FORUM KAJIAN SEJARAH
Obor Kapitan Telukabessy (foto: FKSB 2011)
Sisi kedua dalam mensikapi pukul sapu dengan pandangan berbeda, ditunjukkan oleh kelompok muda. Ide-ide segar untuk mengangkat kepahlawanan Kapitan Telukabessy dan heroiknya perang Kapahaha menjadi icon. Umumnya mereka adalah pelajar, mahasiswa dan pemuda yang mulai bersentuhan dengan dunia luar, pendidikan umum atau yang tinggal di luar Morella.
Kelompok masyarakat ini mulai temukan ruh lain dari pukul sapu. Kalau sejak awal, pukul sapu diawali oleh pembakaran obor Kapitan Telukabessy, maka mereka memberikan pemaknaan lebih dari sekedar obor. Obor adalah semangat memperjuangkan kepahlawanan Kapitan Telukabessy.  Pukul sapu, tidak sekedar ritual adat tahunan, lebih dari itu sebagai pemersatu dan jalan menuju pengakuan kebesaran perang Kapahaha.   
Gejolak positif ini dimaknai dengan berbagai kegiatan terstruktur. Pembentukan Forum Kajian Sejarah dan Budaya, diskusi Kepahlawanan Kapitan Telukabessy, membangun jaringan dengan – yang mereka namakan – anak cucu para pejuang Kapahaha, seperti membangun silaturrahmi dengan kerajaan Gowa, dll, membuat teatrikal perang Kapahaha, hingga aktif membuka jaringan dengan media elektronik untuk “menjual” Morella, memberikan pesan jelas bahwa benar mereka sedang berproses.
Teriakan sumbang Morella tentang nama Kapitan Telukabessy yang disalah tulis oleh Pemda Kota Ambon pada nama jalan menjadi Tulukabessy, atau pataka Kodam XVI Pattimura “Lawa Mena Haulala” yang murni digali oleh Nurtawainela cs (tahun 1965) dari pekik perang Telukabessy, yang kini disalah artikan dan dicaplok seakan itu pekik Pattimura, sudah masuk dalam agenda besar mereka. Dan ini saya baca sebagai pemaknaan mereka terhadap obor Kapitan Telukabessy.   

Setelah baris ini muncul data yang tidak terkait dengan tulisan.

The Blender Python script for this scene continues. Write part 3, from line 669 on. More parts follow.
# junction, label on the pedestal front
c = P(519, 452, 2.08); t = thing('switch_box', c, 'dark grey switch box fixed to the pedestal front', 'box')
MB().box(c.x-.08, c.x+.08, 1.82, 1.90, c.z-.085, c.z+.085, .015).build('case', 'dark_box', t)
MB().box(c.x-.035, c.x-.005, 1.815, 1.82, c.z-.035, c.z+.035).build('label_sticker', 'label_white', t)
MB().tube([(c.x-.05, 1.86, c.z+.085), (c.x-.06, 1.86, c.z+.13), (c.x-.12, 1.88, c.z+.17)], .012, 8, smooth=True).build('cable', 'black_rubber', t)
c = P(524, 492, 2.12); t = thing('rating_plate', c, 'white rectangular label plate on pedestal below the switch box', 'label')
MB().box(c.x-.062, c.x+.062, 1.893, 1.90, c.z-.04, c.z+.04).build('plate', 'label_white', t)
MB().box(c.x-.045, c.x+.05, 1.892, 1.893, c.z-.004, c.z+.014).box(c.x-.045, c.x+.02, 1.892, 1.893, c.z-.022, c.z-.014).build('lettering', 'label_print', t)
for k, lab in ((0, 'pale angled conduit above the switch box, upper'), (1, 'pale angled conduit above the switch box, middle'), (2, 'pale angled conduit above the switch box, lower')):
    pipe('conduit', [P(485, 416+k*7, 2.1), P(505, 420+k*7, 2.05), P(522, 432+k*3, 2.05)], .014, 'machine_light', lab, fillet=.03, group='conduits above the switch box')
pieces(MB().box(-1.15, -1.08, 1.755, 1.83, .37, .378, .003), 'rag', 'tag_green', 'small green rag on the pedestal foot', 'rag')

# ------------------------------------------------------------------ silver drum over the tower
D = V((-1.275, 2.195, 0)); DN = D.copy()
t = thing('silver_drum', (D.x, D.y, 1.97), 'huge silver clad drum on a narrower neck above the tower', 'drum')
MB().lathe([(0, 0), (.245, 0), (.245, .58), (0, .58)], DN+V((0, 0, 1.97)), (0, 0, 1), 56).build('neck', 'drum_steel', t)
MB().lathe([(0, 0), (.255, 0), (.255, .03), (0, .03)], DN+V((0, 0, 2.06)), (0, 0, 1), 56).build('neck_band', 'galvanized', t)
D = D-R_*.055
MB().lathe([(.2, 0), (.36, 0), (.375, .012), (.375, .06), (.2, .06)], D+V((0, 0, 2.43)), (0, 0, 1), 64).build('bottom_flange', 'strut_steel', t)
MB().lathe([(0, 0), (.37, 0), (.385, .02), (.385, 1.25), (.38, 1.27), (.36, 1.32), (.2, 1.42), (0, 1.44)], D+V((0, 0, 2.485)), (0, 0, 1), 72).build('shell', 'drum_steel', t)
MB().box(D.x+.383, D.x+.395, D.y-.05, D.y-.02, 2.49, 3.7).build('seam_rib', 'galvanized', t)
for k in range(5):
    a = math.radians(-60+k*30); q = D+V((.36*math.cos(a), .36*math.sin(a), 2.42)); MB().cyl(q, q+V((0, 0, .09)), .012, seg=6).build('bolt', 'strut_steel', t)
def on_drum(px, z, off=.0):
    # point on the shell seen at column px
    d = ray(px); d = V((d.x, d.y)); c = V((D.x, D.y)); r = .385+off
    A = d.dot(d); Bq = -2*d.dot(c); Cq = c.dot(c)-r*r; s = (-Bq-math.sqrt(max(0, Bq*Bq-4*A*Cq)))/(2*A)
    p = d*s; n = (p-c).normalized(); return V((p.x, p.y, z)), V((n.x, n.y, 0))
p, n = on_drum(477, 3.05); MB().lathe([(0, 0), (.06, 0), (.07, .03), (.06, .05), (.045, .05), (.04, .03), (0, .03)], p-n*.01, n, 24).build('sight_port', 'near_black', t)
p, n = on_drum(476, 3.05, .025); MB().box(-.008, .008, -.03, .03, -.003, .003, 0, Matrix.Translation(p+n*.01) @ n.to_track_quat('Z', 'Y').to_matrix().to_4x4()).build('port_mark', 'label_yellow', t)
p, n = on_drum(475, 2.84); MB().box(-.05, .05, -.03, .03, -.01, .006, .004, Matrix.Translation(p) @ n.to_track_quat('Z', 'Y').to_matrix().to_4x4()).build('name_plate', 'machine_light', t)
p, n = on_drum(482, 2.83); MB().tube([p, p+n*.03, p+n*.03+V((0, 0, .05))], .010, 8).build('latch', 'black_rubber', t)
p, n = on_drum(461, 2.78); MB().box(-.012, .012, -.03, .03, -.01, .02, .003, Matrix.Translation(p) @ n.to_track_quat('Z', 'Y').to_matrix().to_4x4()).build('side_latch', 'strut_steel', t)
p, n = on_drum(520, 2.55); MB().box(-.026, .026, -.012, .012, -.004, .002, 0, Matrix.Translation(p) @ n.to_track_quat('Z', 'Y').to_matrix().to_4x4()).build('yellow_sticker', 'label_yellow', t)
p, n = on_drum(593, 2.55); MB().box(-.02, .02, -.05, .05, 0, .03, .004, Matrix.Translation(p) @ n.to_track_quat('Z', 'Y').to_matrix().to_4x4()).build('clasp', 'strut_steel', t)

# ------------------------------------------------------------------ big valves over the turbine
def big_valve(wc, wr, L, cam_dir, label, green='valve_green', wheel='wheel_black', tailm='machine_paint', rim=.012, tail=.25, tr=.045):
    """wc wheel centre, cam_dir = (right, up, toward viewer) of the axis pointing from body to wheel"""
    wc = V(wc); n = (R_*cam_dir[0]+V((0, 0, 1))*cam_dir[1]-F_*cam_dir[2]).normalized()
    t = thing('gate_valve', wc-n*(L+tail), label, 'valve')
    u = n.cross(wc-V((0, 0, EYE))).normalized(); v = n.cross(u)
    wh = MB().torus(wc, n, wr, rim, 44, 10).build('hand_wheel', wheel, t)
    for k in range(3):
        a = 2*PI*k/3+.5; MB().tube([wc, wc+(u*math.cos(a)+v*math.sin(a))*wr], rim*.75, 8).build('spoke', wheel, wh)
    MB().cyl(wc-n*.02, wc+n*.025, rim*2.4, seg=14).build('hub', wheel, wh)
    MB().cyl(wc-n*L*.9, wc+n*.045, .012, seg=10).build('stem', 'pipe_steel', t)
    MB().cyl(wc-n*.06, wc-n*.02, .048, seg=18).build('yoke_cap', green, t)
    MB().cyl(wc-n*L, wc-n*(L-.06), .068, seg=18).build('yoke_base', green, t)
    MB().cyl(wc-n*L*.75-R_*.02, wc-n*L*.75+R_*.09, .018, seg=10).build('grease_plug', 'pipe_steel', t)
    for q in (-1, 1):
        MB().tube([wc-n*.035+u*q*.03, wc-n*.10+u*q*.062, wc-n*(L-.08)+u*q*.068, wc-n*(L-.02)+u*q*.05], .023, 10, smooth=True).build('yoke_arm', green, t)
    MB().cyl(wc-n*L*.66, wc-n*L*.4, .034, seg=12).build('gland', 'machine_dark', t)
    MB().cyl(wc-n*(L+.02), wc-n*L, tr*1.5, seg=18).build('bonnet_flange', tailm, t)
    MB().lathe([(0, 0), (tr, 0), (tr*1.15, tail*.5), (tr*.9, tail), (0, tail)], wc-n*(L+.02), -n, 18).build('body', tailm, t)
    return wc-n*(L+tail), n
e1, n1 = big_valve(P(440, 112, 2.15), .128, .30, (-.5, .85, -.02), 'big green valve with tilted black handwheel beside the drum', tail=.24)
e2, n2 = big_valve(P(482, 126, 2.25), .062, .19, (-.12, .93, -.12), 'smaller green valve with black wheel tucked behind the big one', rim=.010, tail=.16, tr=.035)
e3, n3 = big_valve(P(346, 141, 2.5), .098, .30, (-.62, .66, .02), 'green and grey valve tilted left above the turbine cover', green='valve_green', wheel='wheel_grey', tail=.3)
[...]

Sampai di sini, nampak  bahwa dengan proses yang sedang dilakoni, hanya menunggu canal, waktu yang pas dan keberpihakan pemerintah. Manakala itu terjadi, tidak mustahil teriakan sumbang akibat isolasi diri, perasaan marginal, lambat laun akan menjadi energy positif.